If a fortune teller back then had predicted that I would have a wonderful and rewarding life I would have laughed in her face, bitterly. But, despite my stuttering, or even because of it, I have such a life, and you can, too. Now, at eighty two years of age, I can look back at those years with a sense of fulfillment. I had a fascinating job that helped me pioneer a new profession. I married a lovely woman, had three children and nine grandchildren, all of whom gave me the love I hungered for but never expected to get. I made a lot of money from the many books I wrote. I made films, TV and radio appearances; I gave speeches to large audiences and gave lectures all over this country and in many foreign lands.
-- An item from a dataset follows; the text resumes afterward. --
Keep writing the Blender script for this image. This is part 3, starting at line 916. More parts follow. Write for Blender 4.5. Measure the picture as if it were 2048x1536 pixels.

I’ve had everything I wanted and more. In my old age I am content.
Surely I must have been cured of my stuttering to do all those things? No, I’ve stuttered all my days. I guess I’m one of those incurable stutterers. Everyone has his own personal demon and mine is stuttering. So is yours. I found that once I accepted it as a problem and learned to cope with it by not avoiding or hiding or struggling with it, my demon lost its hold on me. If I feared stuttering I talked anyway. If others rejected me because of it, well, to hell with them! I stopped fighting myself when I stuttered; I learned to stutter easily and when I did so I became fluent enough to accomplish anything I set out to do.
I’ve known hundreds of stutterers who managed to live equally satisfying lives despite their stuttering. Among them have been laborers, preachers, teachers, lawyers, even an auctioneer. The one characteristic they had in common was that they didn’t let their stuttering prevent them from talking.
So there is hope for you too, my friend.